Monday, Oct. 31, 1927

Football Matches

Wow--Wow--WOW--WOW-- WOW! Hear that Tiger roar! Far above Cayuga's waters, Watch the Red Team score. Three, cheers for Old Nassau, my boys, Three cheers, and one more yell, O hail to thee, our Alma Mater, Hail, all hail, Cornell!

Sing to the colors that float in the light, Hurrah for the Yellow and the Blue; On Wisconsin, on Wisconsin, Bully for Old Purdue! March, march on down the field-- Men of the Scarlet and the Gray; Bulldog, Bulldog, Bow-wow-wow-- Watch that Army play! --GRANTLAND RICE

The crew coxswain is a wizened creature, pale and weak from worry and reducing. All he needs is a shrill voice and a pair of skinny hands to work the rudder. Yet it is he who gives commands to the eight hulking beasts ahead of him. St. Bonaventure College plays football with a coxswain instead of a quarterback. Francis Flynn badgered and generalled ten great brutes to a 57-0 victory over Alfred. Despairing of their clumsy, earnest efforts, he himself carried the ball 310 yards, once for 93 and touchdown. He is a quarterback, captain of the eleven, weighs 117.

At New York University, also, they sacrificed their little ones in the arena. Against the hungry Rutgers horde 125-lb. Harry Hormel played left halfback, scored thrice, risked constant annihilation as his team annihilated Rutgers 60-6.

At Yale they boil their enemies in brawn. Only two of the team that started against Army are stunted under six feet. Yale's pachyderms on the line average 192, behind the line 180. This gargantuan group galloped gravely through Army 10-6, despite the sinewy protests of the most seasoned backfield outside of professional football, Captain Harry Wilson (Penn State) Cagle (Louisiana), Murrell (Minnesota).
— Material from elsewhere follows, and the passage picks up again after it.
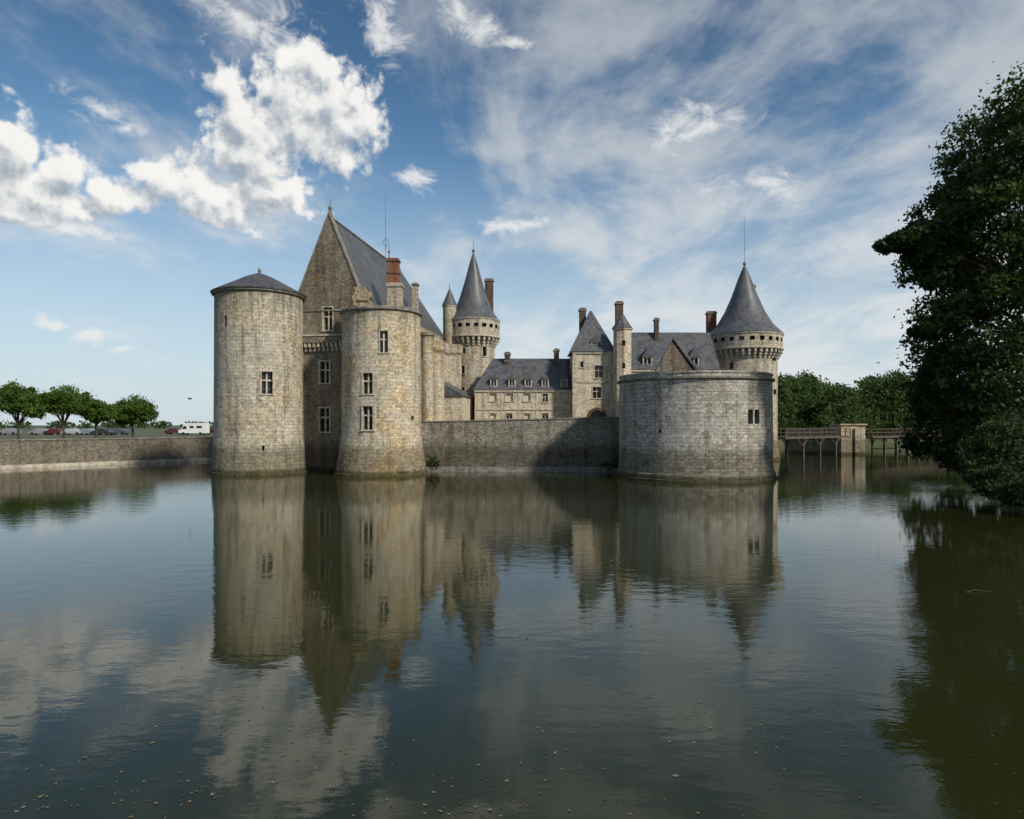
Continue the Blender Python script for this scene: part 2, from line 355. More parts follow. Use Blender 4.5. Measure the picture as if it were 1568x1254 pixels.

Just in time did Charles D. Curran, an editor of The Pointer, West Point journal, apologize through the Yale Daily News for an inadvertent, faintly insulting bit of optimism in The Pointer. "Yale will furnish little opposition after the first half."

Princeton's Tiger slunk from its Jersey jungle up to the green field which is Gilmour Dobie's classroom at Cornell. Surly the Tiger sniffed the students; snarled, and slunk three times across the goal line. Facing the beast for the first time in 20 years, Cornell was shattered 10 to 21.

Harvard scuffled tepidly against Dartmouth. Marsters and Lane from Hanover were harsh to Harvard. Greener and greener as the game went on, the score board finally said Dartmouth 30, Harvard 6.

Penn plunged grimly at Chicago and bounced back. For the first time in 29 years Chicago punished Penn, winning for the West the chief intersectional game of the afternoon, 13-7.

The Georgian period in Southern football retained ascendancy: Georgia Tech torturing North Carolina 13-0; Georgia burning Auburn 33-3. At Richmond spectators eyes were glued on Al Barnes, Virginia Military Institute halfback as he crashed 21 yards through University of Maryland. There was another crash. Through a great ragged hole in the massed audience a section of the wooden stands disappeared. Players, horrified, forgot the game; rushed over to assist the rescue. Four score persons were injured; over a dozen seriously.

Playing among themselves Western youths shoved, dodged, went proudly home to show black and blue spots to Alma Mater. Michigan dedicated a brand new back yard that cost $2,000,000, asking Ohio State over to play in it. Ohio State went home, morose because Michigan, boisterous host, won 21-0. Illinois pommeled Northwestern, 7-6; Minnesota bewildered Iowa, 38-0. Notre Dame, wild Irish children, rubbed Indiana in the mud, 19-6.

Stanford spoiled a Pacific afternoon for the Oregon Aggies with three touchdowns and a victory 20-6. California set down the Olympic club 21-7, while Washington solved the problem of State supremacy by wipping Washington State 14-0.

Ireland, uprising against England at soccer football, was suppressed 2-0. England, according to the records for international soccer, is eight times as good as Ireland. Soccer is not for sicklies. One Hufton, Londoner, took a broken arm home with him to the West Ham Club.